The heretic Bishops deliberately used an English word in the description of this appointment. Why? Mr Lawler discusses some possible reasons.
From Catholic Culture via the Wayback Machine
By Phil Lawler
The story is appalling, yet I can’t help finding a comic aspect to the German bishops’ announcement that Bishop Ludger Schepers “will be the representative for queer pastoral care.”
On first reading that announcement, I assumed that the phrase “queer pastoral care” was an awkward computer translation. But no, the German original uses the term “Queer-Pastoral.” (Der Essener Weihbischof Ludger Schepers Beauftragter für Queer-Pastoral wird.) A news-service story helpfully informs us: “The English word queer refers to people who are not heterosexual or whose gender identity does not conform to social role models.”
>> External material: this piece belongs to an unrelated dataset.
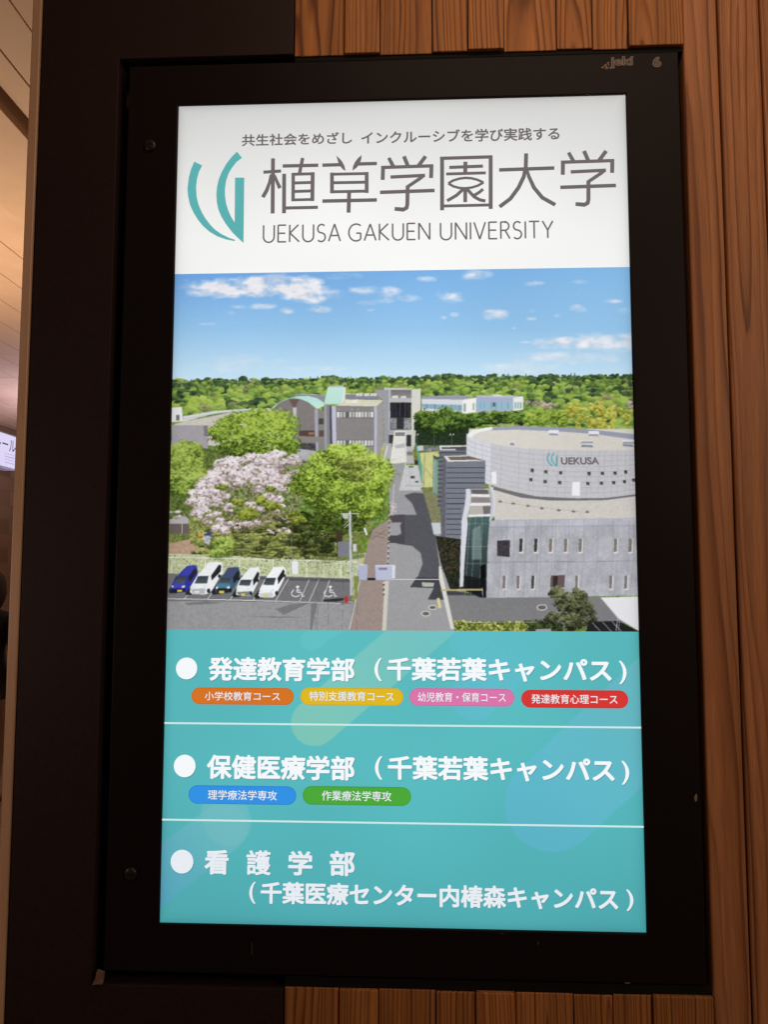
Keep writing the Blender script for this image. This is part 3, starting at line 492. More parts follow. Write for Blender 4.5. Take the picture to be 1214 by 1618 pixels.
def link(name, me, mats, parent=None):
    o = bpy.data.objects.new(name, me); COL.objects.link(o)
    for m in (mats if isinstance(mats, (list, tuple)) else [mats]): me.materials.append(m)
    if parent is not None:
        o.parent = parent; o.matrix_parent_inverse = parent.matrix_world.inverted()
    return o
def thing(name, loc, label, cat, group=None):
    o = bpy.data.objects.new(name, None); COL.objects.link(o); o.location = loc
    o.empty_display_size = .05
    o.matrix_world = Matrix.Translation(Vector(loc))
    o['label'] = label; o['category'] = cat
    if group: o['group'] = group
    return o
def tag(o, label, cat): o['label'] = label; o['category'] = cat; return o
def structure(o, label, cat): o['kind'] = 'structure'; o['label'] = label; o['category'] = cat; return o

def pydata(name, verts, faces):
    me = bpy.data.meshes.new(name); me.from_pydata([tuple(v) for v in verts], [], faces); me.update(); return me
class MB:
    """collects bevelled boxes and prisms into one mesh"""
    def __init__(self): self.v = []; self.f = []; self.g = []; self.mi = []
    def add_bm(self, bm, grain=None, mi=0):
        bmesh.ops.recalc_face_normals(bm, faces=bm.faces)
        b = len(self.v); bm.verts.index_update()
        for v in bm.verts:
            self.v.append(tuple(v.co))
            if grain: self.g.append(grain(v.co))
            else: self.g.append(tuple(v.co))
        for f in bm.faces: self.f.append([b + v.index for v in f.verts]); self.mi.append(mi)
        bm.free()
    def box(self, x0, x1, y0, y1, z0, z1, bev=0.0, grain=None, seg=2, mi=0, zcuts=0):
        bm = bmesh.new(); bmesh.ops.create_cube(bm, size=1)
        for v in bm.verts: v.co = Vector(((x0 + x1) / 2 + v.co.x * (x1 - x0), (y0 + y1) / 2 + v.co.y * (y1 - y0), (z0 + z1) / 2 + v.co.z * (z1 - z0)))
        if bev: bmesh.ops.bevel(bm, geom=list(bm.edges), offset=bev, segments=seg, affect='EDGES', profile=.5)
        self.add_bm(bm, grain, mi)
    def prism(self, poly, y0, y1, bev=0.0, seg=2, mi=0):
        """poly in x,z ; extruded from y0 (front) to y1"""
        bm = bmesh.new(); vs_ = [bm.verts.new((x, y0, z)) for x, z in poly]; f = bm.faces.new(vs_)
        r = bmesh.ops.extrude_face_region(bm, geom=[f])
        for v in r['geom']:
            if isinstance(v, bmesh.types.BMVert): v.co.y = y1
        if bev:
            e = [e for e in bm.edges if abs(e.verts[0].co.y - y0) < 1e-6 and abs(e.verts[1].co.y - y0) < 1e-6]
            bmesh.ops.bevel(bm, geom=e, offset=bev, segments=seg, affect='EDGES', profile=.5)
        self.add_bm(bm, None, mi)
    def build(self, name, mats, parent=None, grain=False):
        me = pydata(name, self.v, self.f)
        if any(self.mi):
            me.polygons.foreach_set('material_index', self.mi)
        if grain:
            a = me.attributes.new('grain', 'FLOAT_VECTOR', 'POINT'); a.data.foreach_set('vector', np.array(self.g, np.float32).ravel())
        return link(name, me, mats, parent)

# ================================================================ materials
def new_mat(name):
    m = bpy.data.materials.new(name); m.use_nodes = True
    nt = m.node_tree; nt.nodes.clear(); out = nt.nodes.new('ShaderNodeOutputMaterial'); return m, nt, out
def N(nt, t, **kw):
    n = nt.nodes.new(t)
    for k, v in kw.items(): setattr(n, k, v)
    return n
def principled(name, col, rough=.5, bump=0.0, scale=60, var=.15, spec=.5, metal=0, stretch=(1, 1, 1)):
    m, nt, out = new_mat(name); L = nt.links
    p = N(nt, 'ShaderNodeBsdfPrincipled'); L.new(p.outputs[0], out.inputs[0])
    p.inputs['Roughness'].default_value = rough; p.inputs['Metallic'].default_value = metal; p.inputs['Specular IOR Level'].default_value = spec
    tc = N(nt, 'ShaderNodeTexCoord'); mp = N(nt, 'ShaderNodeMapping'); mp.inputs['Scale'].default_value = stretch
    L.new(tc.outputs['Object'], mp.inputs[0])
    n = N(nt, 'ShaderNodeTexNoise'); n.inputs['Scale'].default_value = scale; n.inputs['Detail'].default_value = 6; n.inputs['Roughness'].default_value = .65
    L.new(mp.outputs[0], n.inputs['Vector'])
    r = N(nt, 'ShaderNodeMapRange'); r.inputs['From Min'].default_value = .3; r.inputs['From Max'].default_value = .7; r.inputs['To Min'].default_value = 1 - var; r.inputs['To Max'].default_value = 1 + var
    L.new(n.outputs['Fac'], r.inputs['Value'])
    mx = N(nt, 'ShaderNodeVectorMath', operation='SCALE'); mx.inputs[0].default_value = col[:3]; L.new(r.outputs[0], mx.inputs['Scale']); L.new(mx.outputs[0], p.inputs['Base Color'])
    r2 = N(nt, 'ShaderNodeMapRange'); r2.inputs['To Min'].default_value = max(rough - .1, .02); r2.inputs['To Max'].default_value = min(rough + .12, 1); L.new(n.outputs['Fac'], r2.inputs['Value']); L.new(r2.outputs[0], p.inputs['Roughness'])
    if bump:
        b = N(nt, 'ShaderNodeBump'); b.inputs['Strength'].default_value = bump; b.inputs['Distance'].default_value = .002
        L.new(n.outputs['Fac'], b.inputs['Height']); L.new(b.outputs[0], p.inputs['Normal'])
    return m
def emit(name, col, strength=1.0):
    m, nt, out = new_mat(name); e = N(nt, 'ShaderNodeEmission'); e.inputs[0].default_value = col; e.inputs[1].default_value = strength
    nt.links.new(e.outputs[0], out.inputs[0]); return m
def emit_attr(name, attr='Col', strength=1.0):
    m, nt, out = new_mat(name); e = N(nt, 'ShaderNodeEmission'); a = N(nt, 'ShaderNodeVertexColor', layer_name=attr); e.inputs[1].default_value = strength
    nt.links.new(a.outputs[0], e.inputs[0]); nt.links.new(e.outputs[0], out.inputs[0]); return m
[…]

Well, thanks for the explanation. But as it happens I am a native English speaker, familiar with both the dictionary definition of “queer” and the current connotation. My question is why an English word is used in the German announcement.
Could it be that the German episcopal conference chose not to use a German term because it might rouse the indignation of the few older loyal Catholics still remaining in the pews? And perhaps an unfamiliar English word would be enough to forestall protests? Probably not, but the phrase does beg for some sort of explanation.
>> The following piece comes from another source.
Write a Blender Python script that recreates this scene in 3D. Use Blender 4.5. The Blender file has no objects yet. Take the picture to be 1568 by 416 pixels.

The German language has its own rich vocabulary, which expands steadily as new compounds are created by stringing existing words together to squeeze a concept into one word. Surely the language that gave us Lebensversicherungsgesellschaft (“life insurance”) can come up with a term for “outreach to people with same-sex attraction.” Granted, the word “queer,” as used by the leaders of the sexual revolution, refers to a broader range of people, including all sorts of gender identities and sexual predilections. But I have great confidence in the German linguist’s ability to cover all those bases in one polysyllabic word.
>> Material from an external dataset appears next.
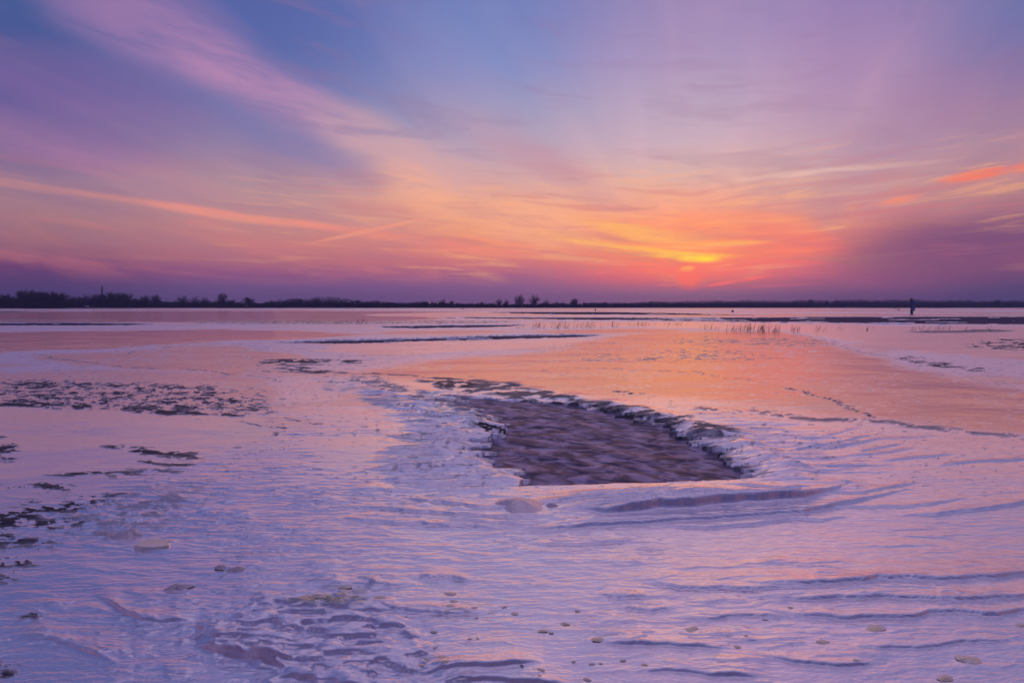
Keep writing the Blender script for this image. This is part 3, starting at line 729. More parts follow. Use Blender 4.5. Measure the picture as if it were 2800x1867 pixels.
# stubble band at left
stub = zone([(560, 876), (800, 874), (1000, 876), (1400, 877), (1400, 882), (1000, 887), (700, 886), (520, 883)], 12) + zone([(-900, 873), (300, 873), (300, 877), (-900, 878)], 8)
dark = np.maximum(dark, 0.8 * np.clip(stub, 0, 1) * sstep(fbm(TQ * 90, LQ * 60, 321, 2), -0.05, 0.25))

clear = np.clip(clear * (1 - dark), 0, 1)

# ---- build the mesh: dense sector in front, plain skirts all round
EXT = 2200.0
verts = np.stack([X, Y, Hh], -1).reshape(-1, 3)
idx = np.arange(NR * NC).reshape(NR, NC)
quads = np.stack([idx[1:, :-1], idx[1:, 1:], idx[:-1, 1:], idx[:-1, :-1]], -1).reshape(-1, 4)
lx = np.stack([np.full(NR, -EXT), Y[:, 0], np.zeros(NR)], -1)
rx = np.stack([np.full(NR, EXT), Y[:, -1], np.zeros(NR)], -1)
n0 = len(verts); li = np.arange(n0, n0 + NR); ri = np.arange(n0 + NR, n0 + 2 * NR)
ql = np.stack([li[1:], idx[1:, 0], idx[:-1, 0], li[:-1]], -1)
qr = np.stack([idx[1:, -1], ri[1:], ri[:-1], idx[:-1, -1]], -1)
back = np.stack([np.append(np.insert(X[-1], 0, -EXT), EXT), np.full(NC + 2, -EXT), np.zeros(NC + 2)], -1)
bi = np.arange(n0 + 2 * NR, n0 + 2 * NR + NC + 2)
front = np.concatenate([[li[-1]], idx[-1], [ri[-1]]])
qb = np.stack([bi[:-1], bi[1:], front[1:], front[:-1]], -1)
allv = np.concatenate([verts, lx, rx, back]).astype(np.float32)
allq = np.concatenate([quads, ql, qr, qb]).astype(np.int32)
me = bpy.data.meshes.new("lake_ice")
me.vertices.add(len(allv)); me.vertices.foreach_set('co', allv.ravel())
me.loops.add(allq.size); me.loops.foreach_set('vertex_index', allq.ravel())
me.polygons.add(len(allq))
me.polygons.foreach_set('loop_start', np.arange(0, allq.size, 4, dtype=np.int32))
me.polygons.foreach_set('use_smooth', np.ones(len(allq), bool))
me.update(calc_edges=True)
def attr(name, arr):
    full = np.zeros(len(allv), np.float32); full[:arr.size] = arr.ravel()
    a = me.attributes.new(name, 'FLOAT', 'POINT'); a.data.foreach_set('value', full)
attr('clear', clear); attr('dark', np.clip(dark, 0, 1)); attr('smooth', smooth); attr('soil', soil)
ice_m = bpy.data.materials.new("ice"); ice_m.use_nodes = True
t = NT(ice_m.node_tree); bs = t.n['Principled BSDF']
def at(nm):
    n = t.n.new('ShaderNodeAttribute'); n.attribute_name = nm; return n.outputs['Fac']
a_clear, a_dark, a_smooth, a_soil = at('clear'), at('dark'), at('smooth'), at('soil')
co = t.n.new('ShaderNodeTexCoord').outputs['Object']
ox, oy, oz = t.sep(co)
vA = t.comb(t.mul(ox, 1.0), t.mul(oy, 2.2), 0.0)
g1 = t.noise(vA, 1.4, 6, 0.6); g2 = t.noise(vA, 9.0, 5, 0.6); g3 = t.noise(vA, 34.0, 4, 0.6)
frost = t.mixc(t.ss(g1, 0.35, 0.65), (0.98, 0.94, 0.96, 1), (0.93, 0.88, 0.92, 1))
frost = t.mixc(t.mul(t.ss(g2, 0.45, 0.62), 0.35), frost, (0.82, 0.78, 0.87, 1))
basec = t.mixc(t.mul(a_smooth, 0.55), frost, (0.95, 0.86, 0.78, 1))
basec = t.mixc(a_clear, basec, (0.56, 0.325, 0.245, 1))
basec = t.mixc(t.mul(a_soil, 0.75), basec, (0.42, 0.36, 0.16, 1))
basec = t.mixc(a_dark, basec, (0.030, 0.028, 0.045, 1))
t.set(bs.inputs['Base Color'], basec)
rg = t.m('ADD', 0.13, t.mul(t.ss(g2, 0.3, 0.7), 0.10))
dist = t.m('SQRT', t.add(t.mul(ox, ox), t.mul(oy, oy)))
rg = t.add(rg, t.ss(dist, 6, 22, 0.0, 0.16))
rg = t.add(t.mul(rg, t.sub(1.0, a_smooth)), t.mul(a_smooth, 0.18))
rg = t.add(t.mul(rg, t.sub(1.0, a_clear)), t.mul(a_clear, 0.10))
rg = t.add(t.mul(rg, t.sub(1.0, a_dark)), t.mul(a_dark, 0.48))
t.set(bs.inputs['Roughness'], rg)
bs.inputs['IOR'].default_value = 1.5
t.set(bs.inputs['Metallic'], t.mul(t.sub(1.0, a_dark), t.sub(0.86, t.mul(a_clear, 0.20))))
t.set(bs.inputs['Specular IOR Level'], t.sub(0.5, t.mul(a_dark, 0.36)))
fade = t.m('POWER', t.m('DIVIDE', 3.2, t.m('MAXIMUM', dist, 2.5), clamp=True), 1.4)
vB = t.comb(ox, t.mul(oy, 2.6), 0.0)
vB = t.comb(t.add(ox, t.mul(oy, 0.9)), t.mul(t.sub(oy, t.mul(ox, 0.25)), 2.8), 0.0)
b1 = t.noise(vB, 11.0, 3, 0.55); b2 = t.noise(vB, 46.0, 2, 0.5)
hgt = t.add(t.mul(b1, 1.0), t.mul(b2, 0.16))
bn = t.n.new('ShaderNodeBump'); bn.inputs['Distance'].default_value = 0.0065
t.set(bn.inputs['Strength'], t.mul(t.mul(fade, 0.6), t.sub(1.0, t.mul(a_smooth, 0.75))))
t.set(bn.inputs['Height'], hgt); t.l.new(bn.outputs[0], bs.inputs['Normal'])
me.materials.append(ice_m)
ice = bpy.data.objects.new("lake_ice", me); COL.objects.link(ice); ice['kind'] = 'structure'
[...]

But the German bishops’ conference didn’t even try. Instead they used an English word. Is that because the entire concept of fluid sexual identity is an import from the English-speaking world? I doubt it. The Weimar Republic was testing the limits of public acceptance long before the appearance of Brokeback Mountain.
Then there is the curious choice to use that particular word: queer. Originally a derogatory term, it has now been adopted by the more militant homosexuals (et al.), in defiance of conventional opinion. (“We’re here; we’re queer.”) And now it is this term—the term of defiance—that the German bishops have chosen to use.
And here is where my amusement dries up. Because it is obvious the German bishops have deliberately chosen a word that signals defiance—defiance not only of social conventions but of Catholic moral teaching and God’s law. The episcopal conference has embraced the language, and thus with it the logic, of those who reject the Christian understanding of human nature (“Male and female he created them”). The term “queer pastoral care” is funny; the concept is not.